La scrittura ad alta voce non è fonologica, ma fonetica e il suo obiettivo è ovviamente il linguaggio, un testo in cui si ha la possibilità di sentire la grana della voce con tutta la sensualità delle consonati e della vocali.Bisogna far si che si senta il respiro, che si veda il movimento sontuoso delle labbra al fine che la voce e la scrittura siano fresche. Per Barthes “la voce, la corporeità del parlare, si situa nell’articolazione del corpo e del discorso”. Il compito della voce è quello di fare da tramite, da snodo, fra corpo e parola. Ogni rapporto con la voce è necessariamente amoroso, perché non esiste scienza che possa esaurire la nostra voce. La grana della voce è quella qualità indefinibile che rende ogni voce unica perché porta traccia del corpo che la produce, del nostro vissuto. Le parole devono essere pronunciate e soprattutto intese, ascoltate, fatte passare attraverso l’orecchio.

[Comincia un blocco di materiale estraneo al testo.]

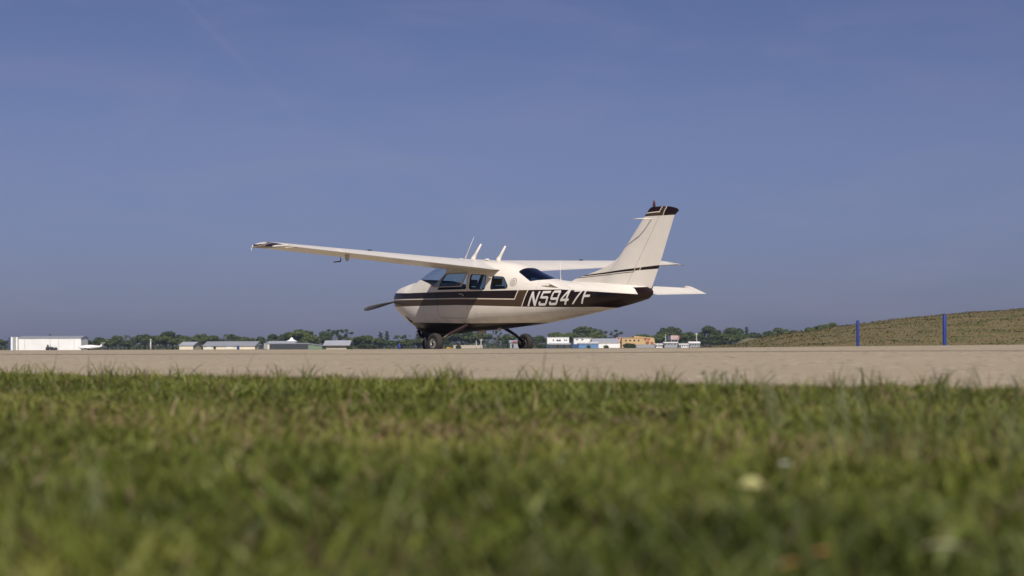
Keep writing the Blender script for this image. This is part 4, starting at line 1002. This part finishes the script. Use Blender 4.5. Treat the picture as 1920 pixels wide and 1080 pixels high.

Nell’antichità la retorica comprendeva una parte dimenticata: l’actio, considerato il fattore dominante nell’efficacia espressiva dell’oratore. Cicerone, nel mondo della latinità, è il più grande teorico dell’arte del dire. I fini dell’oratoria, sono il probare, il delectare e il flectere, per cui si prefigura quella finalità della ricerca della persuasione e del consenso che può anche essere, da un punto di vista sociale e politico, intesa come vero e proprio strumento di dominio, cioè come la tecnica della manipolazione del consenso e della persuasione. La retorica compie due operzioni passando per la mente e per l’animo dell’uditore: convincere (fidem facere) e commuovere (animun movere). Infatti con il probare l’oratore tende a dimostrare la verità delle sue tesi, tende insomma a convincere chi lo ascolta, e il mezzo comunicativo più adatto a compiere tale operazione è l’adozione di uno stile sobrio, piano, dimesso e discorsivo. Il delectare, invece, è finalizzato al diletto per cui l’oratore tende ad affascinare l’uditore con messaggi estetici per produrre conivolgimento e quindi consenso. Per tale motivo l’oratore tende ad usare uno stile ornato, cioè ricco di figure retoriche. Con il flectere, infine, l’oratore tende a piegare gli animi suscitando negli uditori forti emozioni usando uno stile sublime, patetico, coinvolgente e accattivante. Inoltre un oratore, oltre ad avere in possesso tali stili e saperli usare nel modo appropriato, deve essere in possesso di una larga cultura. Cicerone era maestro nell’arte del modulare il tono della voce e nel variare i gesti, i quali sembravano spontanei, ma che invece erano stati studiati meticolosamente.